Copy every line of the listing exactly.

┄┄┄┄┄┄┄┄┄┄

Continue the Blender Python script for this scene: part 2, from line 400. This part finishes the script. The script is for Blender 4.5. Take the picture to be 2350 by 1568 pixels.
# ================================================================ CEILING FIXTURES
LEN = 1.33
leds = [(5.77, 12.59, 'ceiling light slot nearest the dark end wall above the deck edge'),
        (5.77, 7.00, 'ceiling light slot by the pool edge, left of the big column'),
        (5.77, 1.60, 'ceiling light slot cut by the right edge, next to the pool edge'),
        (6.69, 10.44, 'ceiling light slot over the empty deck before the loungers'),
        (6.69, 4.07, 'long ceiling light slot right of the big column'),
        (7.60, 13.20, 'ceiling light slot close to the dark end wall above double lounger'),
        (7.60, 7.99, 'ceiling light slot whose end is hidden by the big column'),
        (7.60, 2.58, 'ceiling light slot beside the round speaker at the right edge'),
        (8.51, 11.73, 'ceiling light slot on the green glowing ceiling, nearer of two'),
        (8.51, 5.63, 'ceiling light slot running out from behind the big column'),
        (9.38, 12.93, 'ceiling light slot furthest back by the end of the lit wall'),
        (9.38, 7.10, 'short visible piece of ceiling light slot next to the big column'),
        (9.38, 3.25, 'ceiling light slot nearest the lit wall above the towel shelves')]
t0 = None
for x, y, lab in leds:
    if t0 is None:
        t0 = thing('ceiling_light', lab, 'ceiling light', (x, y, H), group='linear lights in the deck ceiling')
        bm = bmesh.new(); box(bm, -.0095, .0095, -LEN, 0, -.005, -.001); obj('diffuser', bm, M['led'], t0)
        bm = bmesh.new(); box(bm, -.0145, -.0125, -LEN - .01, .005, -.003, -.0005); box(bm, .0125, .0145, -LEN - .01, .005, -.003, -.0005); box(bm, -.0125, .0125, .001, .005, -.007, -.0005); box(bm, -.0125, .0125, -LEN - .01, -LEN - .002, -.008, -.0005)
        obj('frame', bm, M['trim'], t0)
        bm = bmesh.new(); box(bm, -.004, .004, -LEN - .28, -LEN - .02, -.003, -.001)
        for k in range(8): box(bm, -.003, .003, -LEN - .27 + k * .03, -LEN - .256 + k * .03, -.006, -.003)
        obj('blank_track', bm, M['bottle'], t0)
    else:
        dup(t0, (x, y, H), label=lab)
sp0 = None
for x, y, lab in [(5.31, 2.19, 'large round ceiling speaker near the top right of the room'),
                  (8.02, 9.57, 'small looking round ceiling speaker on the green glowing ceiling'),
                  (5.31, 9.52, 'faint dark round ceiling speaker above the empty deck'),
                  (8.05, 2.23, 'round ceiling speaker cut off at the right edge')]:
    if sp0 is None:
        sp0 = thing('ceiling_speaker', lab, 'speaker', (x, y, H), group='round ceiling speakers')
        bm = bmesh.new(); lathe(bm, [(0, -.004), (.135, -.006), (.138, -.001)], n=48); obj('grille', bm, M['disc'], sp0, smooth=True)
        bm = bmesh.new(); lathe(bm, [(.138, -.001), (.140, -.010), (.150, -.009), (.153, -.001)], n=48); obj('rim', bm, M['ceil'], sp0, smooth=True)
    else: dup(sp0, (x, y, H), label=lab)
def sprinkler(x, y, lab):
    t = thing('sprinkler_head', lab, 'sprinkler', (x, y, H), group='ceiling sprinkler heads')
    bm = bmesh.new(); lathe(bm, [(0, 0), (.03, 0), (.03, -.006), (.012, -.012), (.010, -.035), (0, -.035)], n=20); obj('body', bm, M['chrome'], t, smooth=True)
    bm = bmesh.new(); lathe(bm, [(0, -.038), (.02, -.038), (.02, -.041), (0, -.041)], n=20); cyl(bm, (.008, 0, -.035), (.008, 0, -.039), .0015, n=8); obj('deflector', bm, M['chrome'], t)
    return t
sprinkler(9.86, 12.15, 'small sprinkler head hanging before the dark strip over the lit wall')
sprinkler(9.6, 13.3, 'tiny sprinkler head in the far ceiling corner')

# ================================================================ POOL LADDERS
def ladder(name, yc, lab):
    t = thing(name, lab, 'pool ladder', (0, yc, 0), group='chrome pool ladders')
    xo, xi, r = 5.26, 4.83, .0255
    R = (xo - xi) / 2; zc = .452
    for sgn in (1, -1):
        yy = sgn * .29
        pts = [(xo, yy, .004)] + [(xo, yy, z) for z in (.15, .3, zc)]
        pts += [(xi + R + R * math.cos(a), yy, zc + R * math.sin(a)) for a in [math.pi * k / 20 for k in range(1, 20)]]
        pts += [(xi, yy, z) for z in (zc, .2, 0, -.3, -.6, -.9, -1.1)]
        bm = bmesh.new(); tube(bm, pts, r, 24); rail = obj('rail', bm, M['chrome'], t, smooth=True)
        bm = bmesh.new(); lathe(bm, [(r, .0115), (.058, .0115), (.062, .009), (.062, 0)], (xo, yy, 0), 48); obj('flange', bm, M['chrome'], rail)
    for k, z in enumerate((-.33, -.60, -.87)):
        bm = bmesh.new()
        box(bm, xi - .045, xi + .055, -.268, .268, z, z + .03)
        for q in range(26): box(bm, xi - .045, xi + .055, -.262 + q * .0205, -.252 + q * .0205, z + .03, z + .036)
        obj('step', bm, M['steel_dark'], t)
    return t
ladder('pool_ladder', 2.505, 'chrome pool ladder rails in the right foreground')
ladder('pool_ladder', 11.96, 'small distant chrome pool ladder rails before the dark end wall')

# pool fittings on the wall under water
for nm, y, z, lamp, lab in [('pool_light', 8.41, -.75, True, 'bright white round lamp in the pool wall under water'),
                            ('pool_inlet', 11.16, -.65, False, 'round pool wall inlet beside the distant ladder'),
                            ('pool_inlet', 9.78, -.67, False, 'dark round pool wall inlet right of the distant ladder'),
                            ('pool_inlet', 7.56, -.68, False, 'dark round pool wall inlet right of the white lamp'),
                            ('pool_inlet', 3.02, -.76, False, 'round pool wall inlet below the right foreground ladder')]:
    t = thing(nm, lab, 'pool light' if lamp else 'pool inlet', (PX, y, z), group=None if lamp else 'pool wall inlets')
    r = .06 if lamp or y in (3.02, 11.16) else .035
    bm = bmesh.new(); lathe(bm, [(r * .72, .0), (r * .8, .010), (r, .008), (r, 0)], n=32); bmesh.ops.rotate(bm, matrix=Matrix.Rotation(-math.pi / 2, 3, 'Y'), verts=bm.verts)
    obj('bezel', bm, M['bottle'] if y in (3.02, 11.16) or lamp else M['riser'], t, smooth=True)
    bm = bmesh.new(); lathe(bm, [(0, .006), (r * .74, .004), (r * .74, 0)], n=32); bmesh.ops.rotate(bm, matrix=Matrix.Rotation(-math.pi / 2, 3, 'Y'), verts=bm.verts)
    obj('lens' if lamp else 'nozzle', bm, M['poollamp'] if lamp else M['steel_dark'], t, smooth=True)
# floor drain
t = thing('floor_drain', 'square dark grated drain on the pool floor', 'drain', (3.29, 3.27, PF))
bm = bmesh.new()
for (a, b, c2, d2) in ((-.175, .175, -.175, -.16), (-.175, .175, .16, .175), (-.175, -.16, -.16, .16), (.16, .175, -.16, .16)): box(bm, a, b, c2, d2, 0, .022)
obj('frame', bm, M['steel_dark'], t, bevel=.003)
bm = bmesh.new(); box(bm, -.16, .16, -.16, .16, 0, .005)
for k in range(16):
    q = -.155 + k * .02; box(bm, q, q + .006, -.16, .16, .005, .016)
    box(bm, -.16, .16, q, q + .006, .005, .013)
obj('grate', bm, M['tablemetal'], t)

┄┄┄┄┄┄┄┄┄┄

*Completed exercise*.
Continue the Blender Python script for this scene: part 2, from line 400. This part finishes the script. The script is for Blender 4.5. Take the picture to be 2350 by 1568 pixels.
# ================================================================ CEILING FIXTURES
LEN = 1.33
leds = [(5.77, 12.59, 'ceiling light slot nearest the dark end wall above the deck edge'),
        (5.77, 7.00, 'ceiling light slot by the pool edge, left of the big column'),
        (5.77, 1.60, 'ceiling light slot cut by the right edge, next to the pool edge'),
        (6.69, 10.44, 'ceiling light slot over the empty deck before the loungers'),
        (6.69, 4.07, 'long ceiling light slot right of the big column'),
        (7.60, 13.20, 'ceiling light slot close to the dark end wall above double lounger'),
        (7.60, 7.99, 'ceiling light slot whose end is hidden by the big column'),
        (7.60, 2.58, 'ceiling light slot beside the round speaker at the right edge'),
        (8.51, 11.73, 'ceiling light slot on the green glowing ceiling, nearer of two'),
        (8.51, 5.63, 'ceiling light slot running out from behind the big column'),
        (9.38, 12.93, 'ceiling light slot furthest back by the end of the lit wall'),
        (9.38, 7.10, 'short visible piece of ceiling light slot next to the big column'),
        (9.38, 3.25, 'ceiling light slot nearest the lit wall above the towel shelves')]
t0 = None
for x, y, lab in leds:
    if t0 is None:
        t0 = thing('ceiling_light', lab, 'ceiling light', (x, y, H), group='linear lights in the deck ceiling')
        bm = bmesh.new(); box(bm, -.0095, .0095, -LEN, 0, -.005, -.001); obj('diffuser', bm, M['led'], t0)
        bm = bmesh.new(); box(bm, -.0145, -.0125, -LEN - .01, .005, -.003, -.0005); box(bm, .0125, .0145, -LEN - .01, .005, -.003, -.0005); box(bm, -.0125, .0125, .001, .005, -.007, -.0005); box(bm, -.0125, .0125, -LEN - .01, -LEN - .002, -.008, -.0005)
        obj('frame', bm, M['trim'], t0)
        bm = bmesh.new(); box(bm, -.004, .004, -LEN - .28, -LEN - .02, -.003, -.001)
        for k in range(8): box(bm, -.003, .003, -LEN - .27 + k * .03, -LEN - .256 + k * .03, -.006, -.003)
        obj('blank_track', bm, M['bottle'], t0)
    else:
        dup(t0, (x, y, H), label=lab)
sp0 = None
for x, y, lab in [(5.31, 2.19, 'large round ceiling speaker near the top right of the room'),
                  (8.02, 9.57, 'small looking round ceiling speaker on the green glowing ceiling'),
                  (5.31, 9.52, 'faint dark round ceiling speaker above the empty deck'),
                  (8.05, 2.23, 'round ceiling speaker cut off at the right edge')]:
    if sp0 is None:
        sp0 = thing('ceiling_speaker', lab, 'speaker', (x, y, H), group='round ceiling speakers')
        bm = bmesh.new(); lathe(bm, [(0, -.004), (.135, -.006), (.138, -.001)], n=48); obj('grille', bm, M['disc'], sp0, smooth=True)
        bm = bmesh.new(); lathe(bm, [(.138, -.001), (.140, -.010), (.150, -.009), (.153, -.001)], n=48); obj('rim', bm, M['ceil'], sp0, smooth=True)
    else: dup(sp0, (x, y, H), label=lab)
def sprinkler(x, y, lab):
    t = thing('sprinkler_head', lab, 'sprinkler', (x, y, H), group='ceiling sprinkler heads')
    bm = bmesh.new(); lathe(bm, [(0, 0), (.03, 0), (.03, -.006), (.012, -.012), (.010, -.035), (0, -.035)], n=20); obj('body', bm, M['chrome'], t, smooth=True)
    bm = bmesh.new(); lathe(bm, [(0, -.038), (.02, -.038), (.02, -.041), (0, -.041)], n=20); cyl(bm, (.008, 0, -.035), (.008, 0, -.039), .0015, n=8); obj('deflector', bm, M['chrome'], t)
    return t
sprinkler(9.86, 12.15, 'small sprinkler head hanging before the dark strip over the lit wall')
sprinkler(9.6, 13.3, 'tiny sprinkler head in the far ceiling corner')

# ================================================================ POOL LADDERS
def ladder(name, yc, lab):
    t = thing(name, lab, 'pool ladder', (0, yc, 0), group='chrome pool ladders')
    xo, xi, r = 5.26, 4.83, .0255
    R = (xo - xi) / 2; zc = .452
    for sgn in (1, -1):
        yy = sgn * .29
        pts = [(xo, yy, .004)] + [(xo, yy, z) for z in (.15, .3, zc)]
        pts += [(xi + R + R * math.cos(a), yy, zc + R * math.sin(a)) for a in [math.pi * k / 20 for k in range(1, 20)]]
        pts += [(xi, yy, z) for z in (zc, .2, 0, -.3, -.6, -.9, -1.1)]
        bm = bmesh.new(); tube(bm, pts, r, 24); rail = obj('rail', bm, M['chrome'], t, smooth=True)
        bm = bmesh.new(); lathe(bm, [(r, .0115), (.058, .0115), (.062, .009), (.062, 0)], (xo, yy, 0), 48); obj('flange', bm, M['chrome'], rail)
    for k, z in enumerate((-.33, -.60, -.87)):
        bm = bmesh.new()
        box(bm, xi - .045, xi + .055, -.268, .268, z, z + .03)
        for q in range(26): box(bm, xi - .045, xi + .055, -.262 + q * .0205, -.252 + q * .0205, z + .03, z + .036)
        obj('step', bm, M['steel_dark'], t)
    return t
ladder('pool_ladder', 2.505, 'chrome pool ladder rails in the right foreground')
ladder('pool_ladder', 11.96, 'small distant chrome pool ladder rails before the dark end wall')

# pool fittings on the wall under water
for nm, y, z, lamp, lab in [('pool_light', 8.41, -.75, True, 'bright white round lamp in the pool wall under water'),
                            ('pool_inlet', 11.16, -.65, False, 'round pool wall inlet beside the distant ladder'),
                            ('pool_inlet', 9.78, -.67, False, 'dark round pool wall inlet right of the distant ladder'),
                            ('pool_inlet', 7.56, -.68, False, 'dark round pool wall inlet right of the white lamp'),
                            ('pool_inlet', 3.02, -.76, False, 'round pool wall inlet below the right foreground ladder')]:
    t = thing(nm, lab, 'pool light' if lamp else 'pool inlet', (PX, y, z), group=None if lamp else 'pool wall inlets')
    r = .06 if lamp or y in (3.02, 11.16) else .035
    bm = bmesh.new(); lathe(bm, [(r * .72, .0), (r * .8, .010), (r, .008), (r, 0)], n=32); bmesh.ops.rotate(bm, matrix=Matrix.Rotation(-math.pi / 2, 3, 'Y'), verts=bm.verts)
    obj('bezel', bm, M['bottle'] if y in (3.02, 11.16) or lamp else M['riser'], t, smooth=True)
    bm = bmesh.new(); lathe(bm, [(0, .006), (r * .74, .004), (r * .74, 0)], n=32); bmesh.ops.rotate(bm, matrix=Matrix.Rotation(-math.pi / 2, 3, 'Y'), verts=bm.verts)
    obj('lens' if lamp else 'nozzle', bm, M['poollamp'] if lamp else M['steel_dark'], t, smooth=True)
# floor drain
t = thing('floor_drain', 'square dark grated drain on the pool floor', 'drain', (3.29, 3.27, PF))
bm = bmesh.new()
for (a, b, c2, d2) in ((-.175, .175, -.175, -.16), (-.175, .175, .16, .175), (-.175, -.16, -.16, .16), (.16, .175, -.16, .16)): box(bm, a, b, c2, d2, 0, .022)
obj('frame', bm, M['steel_dark'], t, bevel=.003)
bm = bmesh.new(); box(bm, -.16, .16, -.16, .16, 0, .005)
for k in range(16):
    q = -.155 + k * .02; box(bm, q, q + .006, -.16, .16, .005, .016)
    box(bm, -.16, .16, q, q + .006, .005, .013)
obj('grate', bm, M['tablemetal'], t)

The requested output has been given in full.